Kişisel Veri Denetimi Kurum Uygulamaları panelde tartışıldı
Etkinlikte, KİDDER Yönetim Kurulu Başkan Yardımcısı Dr. Yenal Arslan’ın oturum başkanlığında “Kişisel Veri Denetimi Kurum Uygulamaları” başlıklı bir panel gerçekleştirildi. Panele Kişisel Verileri Koruma Kurumu Uzman Yardımcısı Büşra Durmuşoğlu, Param Bilgi Teknolojileri Denetim Direktörü Dr. Fırat Beştepe, İçişleri Bakanlığı İç Denetçi Mine Zeybek ve GovernID Genel Müdürü Mustafa Özçakır konuşmacı olarak katıldı. Büşra Durmuşoğlu, KVKK kanununda yapılan son değişiklikler hakkında bilgiler paylaştı. Değişiklik yapılan 6 madde ile veri işleme şartlarının genişletildiğini bildiren Durmuşoğlu, “Normalde bu maddede açık rıza alınmadan kişisel verilerin işlenemeyeceği hükmü yer alıyordu. Bu ifade kaldırılarak bütün özel nitelikli kişisel veriler aynı şartlara tabi tutuldu ve işleme şartları genişletildi. Bildiğiniz gibi kanunda cinsel hayata ve sağlık verilerine ilişkin özel nitelikli kişisel verilerin işlenmesi farklı bir işleme şartına tabiiydi. Bu fark şimdi kaldırıldı. Yurt dışına veri aktarımı konusunda köklü bir değişiklik oldu diyebiliriz. Normal şartlar altında öncelikle bir açık rıza alınması gerekiyordu bu açık rıza yoksa kurulun yeterlilik kararı olmasına bakılıyordu. Daha sonra taahhütname faktörüne bakılıyordu. Yeni düzende aslında aşamalı bir sistem öngörülmüş oldu.” dedi. Durmuşoğlu kanun değişikliğinin uygulama şekillerini belirleyecek rehber ve doküman hazırlıklarının devam ettiğini söyledi.

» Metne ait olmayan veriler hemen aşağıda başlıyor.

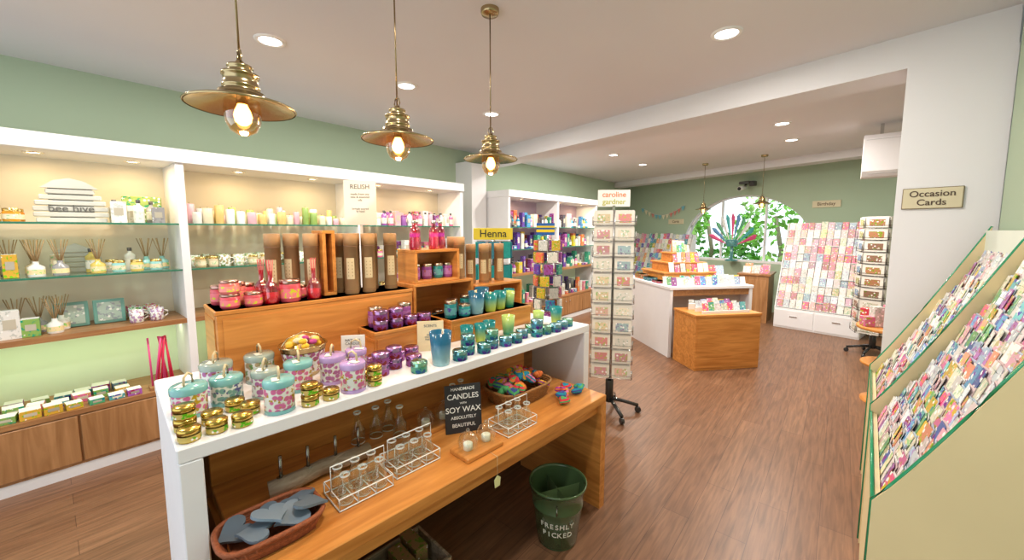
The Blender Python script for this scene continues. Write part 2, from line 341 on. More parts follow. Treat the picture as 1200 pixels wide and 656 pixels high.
CR=(.65,.56,.38);YE=(.7,.42,.05);GR=(.25,.42,.1);WT=(.78,.78,.75);PK=(.75,.18,.35);TL_=(.1,.4,.4);PU=(.32,.12,.4);GY=(.32,.32,.33)
Z1,Z2,Z3,Z4=1.652,1.312,.941,.441
goods("honey_jars",-.75,-.04,Z1,['jar'],[(.6,.28,.02),(.5,.2,.02)],2,.082)
goods("boxed_toiletries",.34,.62,Z1,['box','bottle','box'],[WT,GY,CR],2)
goods("boxed_diffusers",-.53,.1,Z2,['box','box','diff'],[WT,CR,YE,GY],2)
goods("reed_diffusers",.2,.60,Z2,['diff','jar','bottle'],[(.3,.6,.58),WT,(.7,.55,.15)],2)
goods("scented_gift_boxes",-.53,.04,Z3,['box','diff','box'],[WT,WT,CR,GR,GY],2)
goods("picture_frames",.06,.3,Z3,['frame'],[(.2,.42,.38),(.42,.54,.48)],1,.12,-4.0)
goods("ceramic_mugs",.38,.58,Z3,['mug'],[PK,GR,(.45,.3,.5)],3,.06)
goods("soap_boxes",-.6,.36,Z4,['flat'],[GR,TL_,(.4,.12,.5),PK,(.1,.42,.2),YE,(.2,.45,.55)],3,.088,-3.8)
goods("pillar_candles",.76,1.98,Z1,['pillar','pillar','pillar'],[(.3,.45,.12),WT,WT,(.7,.42,.48),(.72,.65,.48),(.72,.52,.2)],3,.062)
goods("tealight_jars",.76,1.95,Z2,['jar','mug'],[(.55,.48,.28),CR,(.35,.28,.15)],3,.07)
goods("boxed_candles",1.0,1.98,Z3,['box','jar'],[CR,(.5,.4,.3),WT],2)
goods("scented_candles",2.17,3.38,Z1,['pillar','box','bottle'],[PK,PU,WT,(.7,.42,.5)],3,.07)
goods("gift_candles",2.17,3.38,Z2,['box','jar','pillar'],[PK,PU,TL_,WT],3,.07)
goods("gift_tins",2.17,3.38,Z3,['box','jar'],[PK,PU,TL_,WT],2)
MC=[(.10,.07,.35),(.04,.32,.5),(.7,.14,.08),(.75,.5,.05),(.32,.08,.35),(.06,.36,.2),(.7,.7,.65),(.7,.2,.38),(.1,.1,.12),(.75,.72,.65)]
for z,nm in((Z1,"toy_boxes"),(Z2,"craft_kit_boxes"),(Z3,"gift_packs")):
    goods(nm,4.52,6.98,z,['box','box','bottle','flat'],MC,3,.095,hscale=1.6)
goods("boxed_games",4.52,6.98,Z4,['box','flat'],MC,3,.095,hscale=1.6)
BH=(.62,.62,.57)
b=MB()
for i,w in enumerate([.32,.34,.34,.32,.28,.22]):
    b.box(0,0,.037*i,w,.03+.004*(i%2),.031,"paint",BH,.005)
b.box(0,.004,0,.2,.02,.22,"paint",(.15,.15,.13))
b.prism([(-.13,.222),(.13,.222),(.07,.27),(0,.29),(-.07,.27)],-.02,.02,"paint",BH,'xz')
o=b.build("beehive_sign",(-3.93,.14,Z1),rad(80));text(o,"bee hive",.062,(0,-.0185,.09),(FR,0,0),(.15,.15,.14))
b=MB()
for i,w in enumerate([.24,.25,.24,.2]):b.box(0,0,.035*i,w,.03,.031,"paint",(.55,.55,.5),.005)
b.prism([(-.11,.14),(.11,.14),(0,.2)],-.02,.02,"paint",(.55,.55,.5),'xz');b.build("beehive_plaque",(-4.06,.14,Z2),rad(80))
plate("honey_bee_plaque",.22,.2,.02,"card",(.3,.4,.12),(-4.06,.5,Z1),rad(80))
b=MB();b.box(0,0,0,.1,.16,.02,"oak_h")
for i in range(9):
    a=rnd.uniform(-.05,.05);b.tube([(0,-.06+.015*i,.02),(a*.3,-.06+.015*i+a,.38)],.006,"wax",rnd.choice([(.75,.03,.1),(.8,.1,.3)]),6)
b.build("incense_stick_holder",(-3.82,.5,Z4))
# ------------------------------------------------------------------ main display table (local: x=-t , y=s)
TA=-rad(4.3);TO=(-1.36,.19)
def W(s,t):
    x,y=-t,s;return (TO[0]+x*math.cos(TA)-y*math.sin(TA),TO[1]+x*math.sin(TA)+y*math.cos(TA))
def put(b,name,s,t,z,rz=0):
    x,y=W(s,t);return b.build(name,(x,y,z),TA+rz)
TW=(.82,.82,.85)
b=MB();b.box(-.365,1.015,.955,.73,2.03,.045,"paint",TW,.004)
b.box(-.365,.03,0,.73,.055,.955,"paint",TW,.003);b.box(-.365,2.0,0,.73,.055,.955,"paint",TW,.003)
b.box(-.45,1.015,.0,.02,1.915,.86,"oak_h")
b.box(-.40,1.015,.80,.025,1.915,.155,"pine")
put(b,"display_table",0,0,0)
b=MB();b.box(-.06,.97,.625,.62,1.72,.045,"pine",ch=.003);b.box(-.06,1.805,0,.62,.05,.625,"pine_x");b.box(-.06,.12,0,.62,.05,.625,"pine_x")
b.box(-.36,.95,.67,.022,1.68,.13,"pine",ch=.002);b.box(-.34,.95,.12,.022,1.63,.08,"pine")
b.box(.21,.97,.565,.022,1.62,.06,"pine")
put(b,"wooden_display_bench",0,0,0)
RZ=1.285
def ocrate(name,s0,s1,t0,t1,z0,z1,th=.016):
    b=MB();ln=s1-s0;d=t1-t0;h=z1-z0
    b.box(0,0,h-th,d,ln,th,"pine",ch=.002);b.box(0,0,0,d,ln,th,"pine",ch=.002)
    b.box(0,-ln/2+th/2,th,d,th,h-2*th,"pine_x");b.box(0,ln/2-th/2,th,d,th,h-2*th,"pine_x");b.box(-d/2+th/2,0,th,th,ln-2*th,h-2*th,"pine")
    return put(b,name,(s0+s1)/2,(t0+t1)/2,z0)
def scrate(name,s0,s1,t0,t1,z0,z1):
    b=MB();ln=s1-s0;d=t1-t0;h=z1-z0
    b.box(0,0,0,d,ln,h,"pine",ch=.004);b.box(0,0,h-.018,d+.006,ln+.006,.018,"pine",ch=.003)
    b.box(0,-ln/2,.015,d*.86,.008,h-.05,"pine_x");b.box(d/2,0,.015,.008,ln*.95,h-.05,"pine")
    return put(b,name,(s0+s1)/2,(t0+t1)/2,z0)
scrate("wooden_riser",.18,1.05,.5,.74,1.0,RZ)
scrate("wooden_riser",.74,1.12,.32,.485,1.0,1.13)
scrate("wooden_riser",1.16,1.80,.30,.505,1.0,1.12)
ocrate("wooden_crate",1.07,1.5,.52,.74,1.0,1.3)
ocrate("wooden_crate",1.52,1.95,.52,.74,1.0,1.25)
ocrate("wooden_crate",1.09,1.40,.53,.72,1.3,1.49)
ocrate("wooden_crate",.62,.68,.58,.72,RZ,1.6)
AQ=(.20,.46,.46);GT=(.34,.42,.38);LV=(.46,.32,.60)
def ftin(s,t,z,r,h,body,lid):
    b=MB();b.lathe([(r-.003,0),(r,.003),(r,h)],"floral",body,24);b.lathe([(r+.0006,0.001),(r+.0006,.014)],"gloss",lid,24,cap0=False,cap1=False)
    b.lathe([(r+.002,h-.012),(r+.003,h+.006),(r-.002,h+.012),(.001,h+.013)],"gloss",lid,24,cap1=False)
    b.tube([(-.022,0,h+.012),(-.018,0,h+.04),(0,0,h+.05),(.018,0,h+.04),(.022,0,h+.012)],.004,"fabric",(.6,.5,.32),6)
    b.box(0.018,-.01,h+.0135,.035,.022,.002,"paint",(.85,.83,.75))
    put(b,"floral_candle_tin",s,t,z,rnd.uniform(-1,1))
B1=(.66,.16,.36);B2=(.45,.16,.38);B3=(.20,.42,.38)
for s,t,r,h,bd,ld in [(.06,.245,.048,.09,B1,AQ),(.165,.27,.047,.085,B3,AQ),(.16,.42,.05,.1,B2,GT),(.30,.42,.05,.1,(.45,.35,.2),GT),(.275,.07,.045,.1,B1,AQ),(.275,.235,.043,.09,B2,GT),(.38,.215,.047,.1,B1,AQ),(.5,.2,.046,.1,B2,LV),(.52,.06,.044,.1,B1,LV),(.60,.21,.04,.1,B1,LV)]:
    ftin(s,t,1.0,r,h,bd,ld)
GO=(.56,.40,.10)
def gtin(s,t,z,r=.027,h=.04):
    b=MB();b.lathe([(r-.003,0),(r,.003),(r,h*.6),(r+.0015,h*.6),(r+.0015,h-.004),(r-.002,h),(.001,h)],"metal",GO,20,cap1=False)
    b.lathe([(r+.0006,h*.12),(r+.0006,h*.5)],"label",(.6,.45,.12),20,cap0=False,cap1=False);put(b,"gold_candle_tin",s,t,z,rnd.uniform(0,3))
for s,t,z in [(.035,.125,1),(.035,.045,1),(.1,.05,1),(.163,.04,1),(.2,.115,1),(.1,.125,1),(.035,.125,1.040),(.36,.04,1),(.43,.04,1),(.36,.04,1.040),(.40,.11,1),(.60,.05,1),(.59,.125,1),(.60,.05,1.040),(.17,.18,1.0)]:gtin(s,t,z)
b=MB();b.lathe([(.055,0),(.06,.005),(.088,.125),(.093,.128),(.091,.132),(.083,.128),(.055,.03),(.001,.03)],"metal",(.55,.42,.22),24,cap1=False)
b.lathe([(.065,.02),(.084,.105)],"floral",(.45,.12,.3),24,cap0=False,cap1=False)
for i in range(38):
    a=rnd.uniform(0,6.28);r=rnd.uniform(0,.065);b.ball(r*math.cos(a),r*math.sin(a),.135+rnd.uniform(0,.025)-r*.2,.016,"fabric",rnd.choice([(.8,.5,.05),(.8,.68,.45),(.5,.08,.3),(.8,.6,.15)]),.7,8,5)
b.tube([(0,-.09,.12),(0,-.06,.16),(0,0,.18),(0,.06,.16),(0,.09,.12)],.003,"metal",(.7,.58,.38),6)
put(b,"petal_bucket",.45,.375,1.0)
def jar(name,s,t,z,r,h,col,lid=None):
    b=MB();b.lathe([(r*.85,0),(r,.006),(r,h*.78),(r*.9,h*.82),(r*.001,h*.82)],"gloss",col,22,cap1=False)
    b.lathe([(r*.95,h*.8),(r*1.0,h*.84),(r*1.0,h*.97),(r*.9,h),(.001,h)],"metal",lid or (.6,.5,.4),22,cap1=False)
    b.lathe([(r*1.012,h*.2),(r*1.012,h*.6)],"label",tuple(min(1,c*1.15+.10) for c in col),22,cap0=False,cap1=False);put(b,name,s,t,z,rnd.uniform(0,3))
CO=(.66,.10,.14);C2=(.72,.18,.17)
for s,t,r,h in [(.23,.68,.036,.085),(.32,.68,.036,.085),(.24,.55,.034,.06),(.32,.545,.034,.06),(.24,.55,.034,.12),(.28,.615,.028,.1),(.46,.545,.042,.1),(.52,.63,.034,.06)]:
    if h==.12: jar("pink_candle_jar",s,t,RZ+.0595,r,.055,C2,(.5,.3,.25))
    else: jar("pink_candle_jar",s,t,RZ,r,h,jit(rnd.choice([CO,C2,CO]),.1),(.5,.3,.25))
for s,t in [(.37,.62),(.385,.54),(.56,.54)]:
    b=MB();b.lathe([(.026,0),(.03,.005),(.032,.06),(.022,.085),(.009,.1),(.009,.14),(.012,.142)],"glass_pink",seg=18)
    b.lathe([(.023,.005),(.027,.05),(.001,.05)],"gloss",(.6,.03,.08),16,cap1=False)
    for k in range(4):b.tube([(0,0,.03),(.012*math.cos(k*1.6),.012*math.sin(k*1.6),.19)],.0018,"paint",(.6,.1,.12),4)
    put(b,"pink_glass_bottle",s,t,RZ)
KR=(.46,.28,.14)
def ktube(s,t,z,h=.3,r=.033):
    b=MB();b.lathe([(r-.001,0),(r,.002),(r,h*.8),(r+.001,h*.8),(r+.001,h-.002),(r-.002,h),(.001,h)],"paint",jit(KR,.1),22,cap1=False)
    b.lathe([(r+.0012,h*.02),(r+.0012,h*.07)],"paint",(.3,.17,.08),22,cap0=False,cap1=False)
    b.lathe([(r+.0015,h*.79),(r+.0015,h*.80)],"paint",(.25,.14,.08),22,cap0=False,cap1=False)
    vs=[];n=6
    for i in range(n+1):
        a=-.55+1.1*i/n;vs+= [((r+.0015)*math.cos(a),(r+.0015)*math.sin(a),h*.25),((r+.0015)*math.cos(a),(r+.0015)*math.sin(a),h*.6)]
    b.add(vs,[(2*i,2*i+2,2*i+3,2*i+1) for i in range(n)],"paint",(.62,.52,.34))
    for j in range(5):
        z0=h*(.30+.055*j);b.add([((r+.0022)*math.cos(u),(r+.0022)*math.sin(u),zz) for u,zz in((-.3,z0),(.3,z0),(.3,z0+.005),(-.3,z0+.005))],[(0,1,2,3)],"paint",(.25,.18,.1))
    put(b,"kraft_diffuser_tube",s,t,z,-.6+rnd.uniform(-.3,.3))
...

Dr. Fırat Beştepe Kişisel Verileri Koruma Kanunu’nda özel sektör ve kamu ayrımının bulunmadığına dikkat çekti. “Eğer siz bir veriyi işliyorsanız, siz veri sorumlusunuzdur” diyen Beştepe, veri sorumlusunun bir şahıs olabileceği gibi bir kurum da olabileceğine dikkat çekti. Kamunun kişisel verileri “daha müstesna amaçlar” için kullandığını belirten Beştepe, “Asıl olan şey bizim veri güvenliğini sağlıyor olmamızdır. Hele ki kamuda. Kamudan sadece beklentimiz o verinin güvenli bir şekilde korunması güvenli bir şekilde işlenmesidir. İç denetimin de katkı vereceği nokta da burası. Kamu iç denetçileri olarak bu denetimleri düzgün yürütürsek elbette bu katkı verici olacaktır. Özel sektörün kişisel verileri kullanma amacı kamudan farklı. Ticari faaliyetleri geliştirmek müşteri davranışlarını anlamak. Ya da süreçleri optimize etmek. Özel sektörde maddi ve finansal motivasyonlar devreye giriyor. Kamuyla özel sektör alanında önemseme düzeyinde fark var. Bir diğer fark ise vatandaş ve müşteri farkı. Bu çok önemli bir fark. Vatandaş müşteri farkı özel sektörün konuyu biraz daha ciddiye almasına neden oluyor.” dedi. Mine Zeybek ise KVKK kapsamında kişisel verileri işleyenlerin çeşitli yükümlülükleri bulunduğunu söyledi. Bunların kurumdan kuruma göre değişiklik gösterdiğini belirten Zeybek, İçişleri Bakanlığı olarak yaptıkları çalışmalar hakkında bilgiler verdi. Mustafa Özçakır ise veri güvenliğinin ne olduğuyla ilgili yoğun bir bilginin var olduğunu ancak nasıl yapılması gerektiği konusunda birtakım eksiklikler gözlendiğini kaydetti. Veri korumanın hem özel hem de kamu kurumlarında bir kültüre dönüştürülmesi gerektiğini belirten Özçakır, “İşin içine girdiğimizde erkesin merak ettiği konu şu bir sihirli düğme var mı bassak bütün kurumumuz uyumlu hale gelse, istenen her şeyi yapabilir olsak. Maalesef bunu sağlayabilecek bir sihirli düğme yok. Zaman içerisinde oluşacaktır. Mümkün olduğunca da otomasyona bağlı oluşacaktır” dedi. Kişisel verilerin korunmasında IT birimleri ile hukuk birimlerinin birlikte çalışması gerektiğini vurgulayan Özçakır, “Her süreç için ayrı bir aydınlatma yapılması lazım. Vatandaşın veriyi vermeden önce o verinin süreç bazlı ne yapılacağını takip etmesi lazım. Bu bile başlı başına yönetilmesi gereken bir iş haline dönüşüyor. Yönetecek, uygulayacak ve bunların kontrollerini yapacak birim ayrı. Bunların hepsinin bir noktada birleştirilmesi lazım. Bizim odaklandığımız konu bu ayrı paydaşları tek bir uygulamanın içinde birleştirebilmek.” Diye konuştu.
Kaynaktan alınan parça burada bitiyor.